Claro que não há como estar contra o incremento local da atividade econômica e a fragmentação e interiorização do setor têxtil, e claro que há um lado extremamente positivo na criação de mini e micro empresas no interior. Ninguém está aqui para negar isso, apesar deste ser logo um dos principais gritos dos que fazem coisas erradas por aqui: quem é contra é posto como “contrário aos interesses do Estado e do povo”…
Mas, por outro lado, a realidade é que estamos diante de um quase inevitável processo de desmobilização de grandes indústrias (que já são poucas, no Estado). Talvez um programa que mesclasse as duas iniciativas (manter algumas unidades fabris de grande escala e, ao mesmo tempo, terceirizar partes ou etapas do trabalho para as facções) fosse uma gestão esperada de um governo com inteligência própria. Mas este nosso, infelizmente, parece não ter isso. Engoliu o projeto do jeito que veio, não discutiu nada; não pensou, simplesmente lançou – mais um dos célebres #EmbustesRN (que vimos compilando por aqui), só para dar manchete de jornal a políticos.
Na mesma entrevista, Flavio Rocha deixa claro o verdadeiro motivo pelo qual o Grupo Guararapes vem reduzindo substancialmente os seus investimentos industriais no Rio Grande do Norte. Aliás, não só ele como também o Grupo Coteminas, que recentemente também anunciou o fechamento de suas indústrias em São Gonçalo do Amarante e isso foi vendido pelo Governo como uma noticia positiva (sic!), enfeitada com a transformação de um terreno público em condomínio privado.
O empresário é muito sutil ao inferir que o Grupo Guararapes sai do RN para o Ceará porque aqui era achacado pelos burocratas e políticos!
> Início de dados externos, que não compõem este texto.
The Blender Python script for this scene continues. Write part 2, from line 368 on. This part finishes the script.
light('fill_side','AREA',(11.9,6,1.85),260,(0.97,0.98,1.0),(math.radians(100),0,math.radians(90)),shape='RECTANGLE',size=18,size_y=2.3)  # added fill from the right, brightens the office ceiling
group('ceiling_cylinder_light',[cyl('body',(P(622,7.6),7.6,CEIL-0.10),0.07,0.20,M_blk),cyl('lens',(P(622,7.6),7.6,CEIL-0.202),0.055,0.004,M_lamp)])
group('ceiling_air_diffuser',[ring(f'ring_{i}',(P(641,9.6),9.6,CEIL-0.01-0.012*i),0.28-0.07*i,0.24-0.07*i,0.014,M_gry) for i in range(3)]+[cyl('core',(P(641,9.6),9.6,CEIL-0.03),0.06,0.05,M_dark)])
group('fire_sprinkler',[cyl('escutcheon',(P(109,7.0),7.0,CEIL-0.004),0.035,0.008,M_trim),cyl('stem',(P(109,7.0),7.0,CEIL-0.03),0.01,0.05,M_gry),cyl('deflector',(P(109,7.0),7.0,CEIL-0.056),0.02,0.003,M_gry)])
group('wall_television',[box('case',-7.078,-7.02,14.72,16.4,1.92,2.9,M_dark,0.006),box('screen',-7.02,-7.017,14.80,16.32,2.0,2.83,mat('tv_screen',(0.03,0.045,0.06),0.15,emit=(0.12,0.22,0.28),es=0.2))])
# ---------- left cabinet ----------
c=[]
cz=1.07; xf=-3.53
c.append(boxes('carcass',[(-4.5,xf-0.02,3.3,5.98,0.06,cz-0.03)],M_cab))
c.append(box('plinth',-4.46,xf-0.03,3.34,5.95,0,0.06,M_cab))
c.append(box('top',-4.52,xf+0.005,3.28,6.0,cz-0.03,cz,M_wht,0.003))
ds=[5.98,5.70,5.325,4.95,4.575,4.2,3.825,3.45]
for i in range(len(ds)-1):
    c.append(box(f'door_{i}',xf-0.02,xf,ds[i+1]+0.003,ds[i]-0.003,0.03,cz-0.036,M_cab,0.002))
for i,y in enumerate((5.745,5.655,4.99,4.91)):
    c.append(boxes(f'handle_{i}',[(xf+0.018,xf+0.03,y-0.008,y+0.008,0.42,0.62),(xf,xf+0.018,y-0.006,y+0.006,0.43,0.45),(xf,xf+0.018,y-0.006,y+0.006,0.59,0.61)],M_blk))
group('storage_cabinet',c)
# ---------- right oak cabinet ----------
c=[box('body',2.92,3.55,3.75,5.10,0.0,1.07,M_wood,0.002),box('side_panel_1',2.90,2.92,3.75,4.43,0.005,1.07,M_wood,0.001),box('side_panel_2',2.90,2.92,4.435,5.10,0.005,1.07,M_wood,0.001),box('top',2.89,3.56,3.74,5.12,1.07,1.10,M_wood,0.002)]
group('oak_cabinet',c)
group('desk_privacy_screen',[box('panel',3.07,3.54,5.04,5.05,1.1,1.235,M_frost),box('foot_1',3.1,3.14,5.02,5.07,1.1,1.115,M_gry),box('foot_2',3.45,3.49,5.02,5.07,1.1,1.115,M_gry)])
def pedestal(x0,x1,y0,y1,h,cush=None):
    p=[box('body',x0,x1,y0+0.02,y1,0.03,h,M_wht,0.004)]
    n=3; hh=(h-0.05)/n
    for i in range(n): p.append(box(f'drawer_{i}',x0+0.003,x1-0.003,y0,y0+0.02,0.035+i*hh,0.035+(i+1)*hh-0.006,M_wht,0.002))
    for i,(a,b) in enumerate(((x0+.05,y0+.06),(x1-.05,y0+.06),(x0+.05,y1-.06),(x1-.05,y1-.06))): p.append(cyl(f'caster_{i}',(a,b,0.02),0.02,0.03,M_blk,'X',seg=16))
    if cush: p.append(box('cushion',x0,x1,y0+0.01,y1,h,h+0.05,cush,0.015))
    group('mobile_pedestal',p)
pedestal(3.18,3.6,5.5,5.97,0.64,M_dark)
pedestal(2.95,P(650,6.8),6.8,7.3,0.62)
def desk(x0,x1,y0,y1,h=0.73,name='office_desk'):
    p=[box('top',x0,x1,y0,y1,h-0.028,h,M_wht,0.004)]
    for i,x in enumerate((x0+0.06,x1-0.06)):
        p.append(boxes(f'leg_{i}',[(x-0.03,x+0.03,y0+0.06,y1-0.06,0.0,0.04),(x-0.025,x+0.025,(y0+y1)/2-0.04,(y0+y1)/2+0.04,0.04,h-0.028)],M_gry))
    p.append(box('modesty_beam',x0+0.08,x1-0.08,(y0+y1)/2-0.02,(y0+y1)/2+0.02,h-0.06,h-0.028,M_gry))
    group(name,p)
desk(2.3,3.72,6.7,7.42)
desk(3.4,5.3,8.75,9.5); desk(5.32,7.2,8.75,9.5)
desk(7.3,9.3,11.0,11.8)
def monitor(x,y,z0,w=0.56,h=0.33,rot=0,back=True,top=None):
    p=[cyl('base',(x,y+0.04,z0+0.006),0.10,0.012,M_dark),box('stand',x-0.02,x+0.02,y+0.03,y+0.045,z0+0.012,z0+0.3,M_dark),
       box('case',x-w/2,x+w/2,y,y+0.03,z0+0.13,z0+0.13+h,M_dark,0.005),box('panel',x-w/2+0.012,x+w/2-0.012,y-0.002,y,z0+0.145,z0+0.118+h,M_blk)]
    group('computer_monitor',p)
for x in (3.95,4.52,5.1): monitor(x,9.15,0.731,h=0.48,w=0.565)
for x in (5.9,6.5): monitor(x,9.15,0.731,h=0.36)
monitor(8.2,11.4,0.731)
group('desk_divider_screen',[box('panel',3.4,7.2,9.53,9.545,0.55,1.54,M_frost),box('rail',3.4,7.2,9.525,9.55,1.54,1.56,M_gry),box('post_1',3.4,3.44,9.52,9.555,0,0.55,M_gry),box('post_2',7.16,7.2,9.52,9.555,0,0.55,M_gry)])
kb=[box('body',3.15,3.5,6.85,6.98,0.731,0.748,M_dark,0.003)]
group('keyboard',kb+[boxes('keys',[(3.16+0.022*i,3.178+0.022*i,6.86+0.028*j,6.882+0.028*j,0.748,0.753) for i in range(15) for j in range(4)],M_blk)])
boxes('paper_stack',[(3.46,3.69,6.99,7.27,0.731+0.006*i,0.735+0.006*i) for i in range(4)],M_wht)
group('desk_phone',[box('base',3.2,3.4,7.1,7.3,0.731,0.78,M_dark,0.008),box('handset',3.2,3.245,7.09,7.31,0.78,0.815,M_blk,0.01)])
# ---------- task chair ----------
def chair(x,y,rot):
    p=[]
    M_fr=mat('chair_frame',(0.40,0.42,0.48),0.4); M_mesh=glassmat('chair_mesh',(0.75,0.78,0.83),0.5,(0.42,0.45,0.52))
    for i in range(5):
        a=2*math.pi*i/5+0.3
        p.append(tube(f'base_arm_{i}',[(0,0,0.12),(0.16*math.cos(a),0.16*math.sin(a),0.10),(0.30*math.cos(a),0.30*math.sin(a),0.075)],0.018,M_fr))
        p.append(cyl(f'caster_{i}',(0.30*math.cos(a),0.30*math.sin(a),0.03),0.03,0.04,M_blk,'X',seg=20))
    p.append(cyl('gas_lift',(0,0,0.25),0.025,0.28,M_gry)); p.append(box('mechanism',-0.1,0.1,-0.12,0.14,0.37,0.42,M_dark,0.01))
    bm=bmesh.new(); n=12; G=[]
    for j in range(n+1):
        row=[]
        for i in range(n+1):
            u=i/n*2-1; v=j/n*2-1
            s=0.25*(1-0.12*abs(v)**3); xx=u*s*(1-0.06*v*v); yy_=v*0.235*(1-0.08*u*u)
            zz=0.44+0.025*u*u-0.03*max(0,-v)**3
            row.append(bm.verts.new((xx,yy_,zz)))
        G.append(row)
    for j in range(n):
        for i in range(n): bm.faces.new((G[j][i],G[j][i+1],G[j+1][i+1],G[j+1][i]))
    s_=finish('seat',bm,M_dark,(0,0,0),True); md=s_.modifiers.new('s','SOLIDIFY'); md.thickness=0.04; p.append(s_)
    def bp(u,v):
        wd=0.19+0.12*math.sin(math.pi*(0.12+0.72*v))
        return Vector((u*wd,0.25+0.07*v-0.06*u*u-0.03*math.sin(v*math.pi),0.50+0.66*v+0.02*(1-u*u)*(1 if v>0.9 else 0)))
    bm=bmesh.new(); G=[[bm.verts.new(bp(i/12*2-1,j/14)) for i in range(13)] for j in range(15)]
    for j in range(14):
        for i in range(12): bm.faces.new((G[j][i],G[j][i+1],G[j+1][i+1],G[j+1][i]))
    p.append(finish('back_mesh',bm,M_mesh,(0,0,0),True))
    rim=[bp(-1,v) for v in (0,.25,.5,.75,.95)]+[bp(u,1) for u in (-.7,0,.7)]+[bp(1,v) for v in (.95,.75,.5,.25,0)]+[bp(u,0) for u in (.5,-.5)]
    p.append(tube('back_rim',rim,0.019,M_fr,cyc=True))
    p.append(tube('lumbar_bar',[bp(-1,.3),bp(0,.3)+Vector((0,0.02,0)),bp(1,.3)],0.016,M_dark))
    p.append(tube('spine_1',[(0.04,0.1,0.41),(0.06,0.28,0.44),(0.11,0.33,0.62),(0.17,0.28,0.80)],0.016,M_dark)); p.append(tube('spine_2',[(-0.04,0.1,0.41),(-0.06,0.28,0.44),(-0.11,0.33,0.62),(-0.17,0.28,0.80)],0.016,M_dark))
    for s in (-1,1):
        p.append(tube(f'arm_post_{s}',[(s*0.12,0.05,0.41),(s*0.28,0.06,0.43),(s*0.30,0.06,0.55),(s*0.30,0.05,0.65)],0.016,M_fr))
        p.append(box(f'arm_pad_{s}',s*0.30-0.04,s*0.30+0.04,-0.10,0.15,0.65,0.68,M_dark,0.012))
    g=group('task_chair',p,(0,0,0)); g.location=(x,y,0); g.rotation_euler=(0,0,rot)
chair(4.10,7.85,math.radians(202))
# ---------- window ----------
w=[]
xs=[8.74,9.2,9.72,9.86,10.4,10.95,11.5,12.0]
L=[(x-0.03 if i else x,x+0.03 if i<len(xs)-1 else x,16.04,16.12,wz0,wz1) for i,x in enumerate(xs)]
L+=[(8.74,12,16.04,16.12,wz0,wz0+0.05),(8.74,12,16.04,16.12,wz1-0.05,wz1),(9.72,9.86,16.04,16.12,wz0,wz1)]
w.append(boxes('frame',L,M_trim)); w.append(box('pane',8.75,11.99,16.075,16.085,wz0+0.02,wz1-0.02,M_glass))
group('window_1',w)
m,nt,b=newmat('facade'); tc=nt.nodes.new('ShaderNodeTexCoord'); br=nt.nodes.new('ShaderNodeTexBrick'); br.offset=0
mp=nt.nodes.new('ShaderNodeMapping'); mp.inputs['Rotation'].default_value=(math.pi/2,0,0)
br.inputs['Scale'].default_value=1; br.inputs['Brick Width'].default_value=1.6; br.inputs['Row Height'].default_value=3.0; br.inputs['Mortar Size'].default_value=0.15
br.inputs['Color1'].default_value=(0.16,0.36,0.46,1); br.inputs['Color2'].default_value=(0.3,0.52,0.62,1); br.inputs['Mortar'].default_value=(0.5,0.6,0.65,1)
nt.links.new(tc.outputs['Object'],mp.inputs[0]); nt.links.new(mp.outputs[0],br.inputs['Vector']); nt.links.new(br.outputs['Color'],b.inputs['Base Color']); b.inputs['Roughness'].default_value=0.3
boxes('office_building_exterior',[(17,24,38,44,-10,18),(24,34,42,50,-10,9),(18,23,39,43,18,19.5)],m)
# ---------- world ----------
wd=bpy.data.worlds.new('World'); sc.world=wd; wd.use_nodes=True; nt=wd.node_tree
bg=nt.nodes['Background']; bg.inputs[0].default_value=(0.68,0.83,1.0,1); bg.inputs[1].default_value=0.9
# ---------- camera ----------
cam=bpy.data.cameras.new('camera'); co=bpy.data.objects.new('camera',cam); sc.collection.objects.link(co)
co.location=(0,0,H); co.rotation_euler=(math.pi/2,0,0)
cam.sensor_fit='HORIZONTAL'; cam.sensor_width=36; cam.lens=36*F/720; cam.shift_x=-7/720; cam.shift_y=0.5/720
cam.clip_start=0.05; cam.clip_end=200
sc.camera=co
Vejam se não é isso que ele diz com este eufemismo gentil:
Tribuna do Norte – “Por que a Guararapes enxugou a fábrica do RN, em 2012, e resolveu investir no Ceará? Vocês recebiam mais incentivos fiscais lá?”
Flavio Rocha (Guararapes) – “A fábrica de Natal perdeu competitividade pelos excessos normativos. O incentivo fiscal do Ceará é praticamente o mesmo do RN. O que tínhamos no RN era um certo assédio burocrático.”
“Assédio burocrático“? Isso quer dizer ACHAQUE regular mesmo! Só não entende quem não quer.
E esse é um dos mais graves problemas do RN para atrair investidores.
TODOS sabem, nos círculos empresariais de SP e do Rio que, no RN, quando o investidor chega e começa a empreender, é IMEDIATAMENTE abordado por estes tubarões a que me referi no artigo de maio. Antes mesmo de iniciar qualquer construção ou contratação de empregos no Estado. Matam a galinha antes de ela sequer por os ovos! E não sou eu quem estou dizendo! É o potiguar mais empreendedor do RN, fora dele.
Mas o pior é, no dia seguinte, ver no mesmo jornal, uma entrevista do advogado da Adidasdizendo que veio ao Rio Grande do Norte pedir proteção à marca porque o RN é local de fabricação pirata!
Ou seja, completa-se o que eu chamo de o Paradoxo Somali (referência ao país localizado no Chifre da África que vive da pirataria cometida contra os navios que passam em frente à sua costa): achaca-se o mega-empreendedor regular ao invés de apoiá-lo, mas deixa-se que os piratas prosperem com suas atividades criminosas livremente admitidas.
Em suma, um modelo de desenvolvimento econômico exemplar que deverá ser muito interessante para o nosso futuro.